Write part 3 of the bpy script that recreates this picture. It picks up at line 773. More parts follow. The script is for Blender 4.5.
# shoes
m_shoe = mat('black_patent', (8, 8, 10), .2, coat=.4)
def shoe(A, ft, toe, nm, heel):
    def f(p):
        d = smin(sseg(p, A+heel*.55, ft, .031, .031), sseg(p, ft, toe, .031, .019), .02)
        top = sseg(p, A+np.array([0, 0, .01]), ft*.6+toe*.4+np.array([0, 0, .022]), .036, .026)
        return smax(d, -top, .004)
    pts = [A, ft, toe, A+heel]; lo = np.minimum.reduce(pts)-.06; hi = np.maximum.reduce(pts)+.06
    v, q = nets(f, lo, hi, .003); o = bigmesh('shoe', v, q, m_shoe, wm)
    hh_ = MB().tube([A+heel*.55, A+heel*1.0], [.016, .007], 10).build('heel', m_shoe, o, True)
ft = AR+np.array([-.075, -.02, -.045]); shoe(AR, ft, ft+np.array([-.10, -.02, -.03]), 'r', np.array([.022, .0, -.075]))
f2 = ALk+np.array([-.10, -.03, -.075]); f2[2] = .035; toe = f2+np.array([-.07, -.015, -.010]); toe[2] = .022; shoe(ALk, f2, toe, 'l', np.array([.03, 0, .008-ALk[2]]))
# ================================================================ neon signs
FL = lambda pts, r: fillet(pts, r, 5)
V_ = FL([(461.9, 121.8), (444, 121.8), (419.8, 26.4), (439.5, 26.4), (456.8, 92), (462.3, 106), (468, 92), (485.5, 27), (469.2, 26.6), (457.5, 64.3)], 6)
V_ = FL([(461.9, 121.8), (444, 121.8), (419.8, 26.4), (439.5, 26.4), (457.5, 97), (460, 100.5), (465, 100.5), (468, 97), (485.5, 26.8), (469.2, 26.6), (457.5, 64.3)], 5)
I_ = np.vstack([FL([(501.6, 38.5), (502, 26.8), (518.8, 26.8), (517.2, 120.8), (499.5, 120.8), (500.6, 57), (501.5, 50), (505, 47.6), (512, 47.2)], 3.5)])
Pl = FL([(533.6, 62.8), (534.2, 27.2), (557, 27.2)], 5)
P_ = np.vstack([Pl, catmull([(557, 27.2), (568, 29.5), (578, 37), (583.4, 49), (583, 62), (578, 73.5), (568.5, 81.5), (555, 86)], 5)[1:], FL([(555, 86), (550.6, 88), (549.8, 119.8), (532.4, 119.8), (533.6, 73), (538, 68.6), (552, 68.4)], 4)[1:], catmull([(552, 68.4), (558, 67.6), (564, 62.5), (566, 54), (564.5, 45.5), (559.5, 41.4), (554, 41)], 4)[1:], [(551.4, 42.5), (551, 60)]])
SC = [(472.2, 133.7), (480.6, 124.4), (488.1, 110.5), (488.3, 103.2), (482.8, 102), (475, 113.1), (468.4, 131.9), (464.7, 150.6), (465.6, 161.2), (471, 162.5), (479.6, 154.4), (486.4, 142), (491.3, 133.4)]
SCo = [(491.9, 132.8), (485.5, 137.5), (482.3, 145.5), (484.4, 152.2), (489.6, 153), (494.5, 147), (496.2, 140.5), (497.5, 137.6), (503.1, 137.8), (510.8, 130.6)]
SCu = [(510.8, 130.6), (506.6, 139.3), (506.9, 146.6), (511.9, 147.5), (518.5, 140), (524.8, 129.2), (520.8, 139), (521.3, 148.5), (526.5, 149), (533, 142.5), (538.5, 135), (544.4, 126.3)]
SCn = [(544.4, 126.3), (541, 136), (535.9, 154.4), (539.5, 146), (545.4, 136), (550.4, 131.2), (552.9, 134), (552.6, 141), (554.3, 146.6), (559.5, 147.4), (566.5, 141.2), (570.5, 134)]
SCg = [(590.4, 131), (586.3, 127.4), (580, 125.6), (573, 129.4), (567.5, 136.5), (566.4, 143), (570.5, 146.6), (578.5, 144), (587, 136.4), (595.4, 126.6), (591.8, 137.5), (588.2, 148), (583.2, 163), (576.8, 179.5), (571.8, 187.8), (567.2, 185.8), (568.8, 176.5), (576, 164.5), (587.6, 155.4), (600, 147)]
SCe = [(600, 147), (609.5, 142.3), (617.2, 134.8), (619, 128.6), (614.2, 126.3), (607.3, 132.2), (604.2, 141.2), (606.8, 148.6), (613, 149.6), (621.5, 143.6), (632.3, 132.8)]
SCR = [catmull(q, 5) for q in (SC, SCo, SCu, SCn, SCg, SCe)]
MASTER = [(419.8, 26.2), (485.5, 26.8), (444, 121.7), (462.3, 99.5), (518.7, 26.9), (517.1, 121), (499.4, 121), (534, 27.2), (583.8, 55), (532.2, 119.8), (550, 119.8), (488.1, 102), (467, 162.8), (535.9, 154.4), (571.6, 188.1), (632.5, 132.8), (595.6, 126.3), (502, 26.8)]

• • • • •

» **Problem to solve**
Write out all the lines again, exactly as they are.

» **Reply**
Write part 3 of the bpy script that recreates this picture. It picks up at line 773. More parts follow. The script is for Blender 4.5.
# shoes
m_shoe = mat('black_patent', (8, 8, 10), .2, coat=.4)
def shoe(A, ft, toe, nm, heel):
    def f(p):
        d = smin(sseg(p, A+heel*.55, ft, .031, .031), sseg(p, ft, toe, .031, .019), .02)
        top = sseg(p, A+np.array([0, 0, .01]), ft*.6+toe*.4+np.array([0, 0, .022]), .036, .026)
        return smax(d, -top, .004)
    pts = [A, ft, toe, A+heel]; lo = np.minimum.reduce(pts)-.06; hi = np.maximum.reduce(pts)+.06
    v, q = nets(f, lo, hi, .003); o = bigmesh('shoe', v, q, m_shoe, wm)
    hh_ = MB().tube([A+heel*.55, A+heel*1.0], [.016, .007], 10).build('heel', m_shoe, o, True)
ft = AR+np.array([-.075, -.02, -.045]); shoe(AR, ft, ft+np.array([-.10, -.02, -.03]), 'r', np.array([.022, .0, -.075]))
f2 = ALk+np.array([-.10, -.03, -.075]); f2[2] = .035; toe = f2+np.array([-.07, -.015, -.010]); toe[2] = .022; shoe(ALk, f2, toe, 'l', np.array([.03, 0, .008-ALk[2]]))
# ================================================================ neon signs
FL = lambda pts, r: fillet(pts, r, 5)
V_ = FL([(461.9, 121.8), (444, 121.8), (419.8, 26.4), (439.5, 26.4), (456.8, 92), (462.3, 106), (468, 92), (485.5, 27), (469.2, 26.6), (457.5, 64.3)], 6)
V_ = FL([(461.9, 121.8), (444, 121.8), (419.8, 26.4), (439.5, 26.4), (457.5, 97), (460, 100.5), (465, 100.5), (468, 97), (485.5, 26.8), (469.2, 26.6), (457.5, 64.3)], 5)
I_ = np.vstack([FL([(501.6, 38.5), (502, 26.8), (518.8, 26.8), (517.2, 120.8), (499.5, 120.8), (500.6, 57), (501.5, 50), (505, 47.6), (512, 47.2)], 3.5)])
Pl = FL([(533.6, 62.8), (534.2, 27.2), (557, 27.2)], 5)
P_ = np.vstack([Pl, catmull([(557, 27.2), (568, 29.5), (578, 37), (583.4, 49), (583, 62), (578, 73.5), (568.5, 81.5), (555, 86)], 5)[1:], FL([(555, 86), (550.6, 88), (549.8, 119.8), (532.4, 119.8), (533.6, 73), (538, 68.6), (552, 68.4)], 4)[1:], catmull([(552, 68.4), (558, 67.6), (564, 62.5), (566, 54), (564.5, 45.5), (559.5, 41.4), (554, 41)], 4)[1:], [(551.4, 42.5), (551, 60)]])
SC = [(472.2, 133.7), (480.6, 124.4), (488.1, 110.5), (488.3, 103.2), (482.8, 102), (475, 113.1), (468.4, 131.9), (464.7, 150.6), (465.6, 161.2), (471, 162.5), (479.6, 154.4), (486.4, 142), (491.3, 133.4)]
SCo = [(491.9, 132.8), (485.5, 137.5), (482.3, 145.5), (484.4, 152.2), (489.6, 153), (494.5, 147), (496.2, 140.5), (497.5, 137.6), (503.1, 137.8), (510.8, 130.6)]
SCu = [(510.8, 130.6), (506.6, 139.3), (506.9, 146.6), (511.9, 147.5), (518.5, 140), (524.8, 129.2), (520.8, 139), (521.3, 148.5), (526.5, 149), (533, 142.5), (538.5, 135), (544.4, 126.3)]
SCn = [(544.4, 126.3), (541, 136), (535.9, 154.4), (539.5, 146), (545.4, 136), (550.4, 131.2), (552.9, 134), (552.6, 141), (554.3, 146.6), (559.5, 147.4), (566.5, 141.2), (570.5, 134)]
SCg = [(590.4, 131), (586.3, 127.4), (580, 125.6), (573, 129.4), (567.5, 136.5), (566.4, 143), (570.5, 146.6), (578.5, 144), (587, 136.4), (595.4, 126.6), (591.8, 137.5), (588.2, 148), (583.2, 163), (576.8, 179.5), (571.8, 187.8), (567.2, 185.8), (568.8, 176.5), (576, 164.5), (587.6, 155.4), (600, 147)]
SCe = [(600, 147), (609.5, 142.3), (617.2, 134.8), (619, 128.6), (614.2, 126.3), (607.3, 132.2), (604.2, 141.2), (606.8, 148.6), (613, 149.6), (621.5, 143.6), (632.3, 132.8)]
SCR = [catmull(q, 5) for q in (SC, SCo, SCu, SCn, SCg, SCe)]
MASTER = [(419.8, 26.2), (485.5, 26.8), (444, 121.7), (462.3, 99.5), (518.7, 26.9), (517.1, 121), (499.4, 121), (534, 27.2), (583.8, 55), (532.2, 119.8), (550, 119.8), (488.1, 102), (467, 162.8), (535.9, 154.4), (571.6, 188.1), (632.5, 132.8), (595.6, 126.3), (502, 26.8)]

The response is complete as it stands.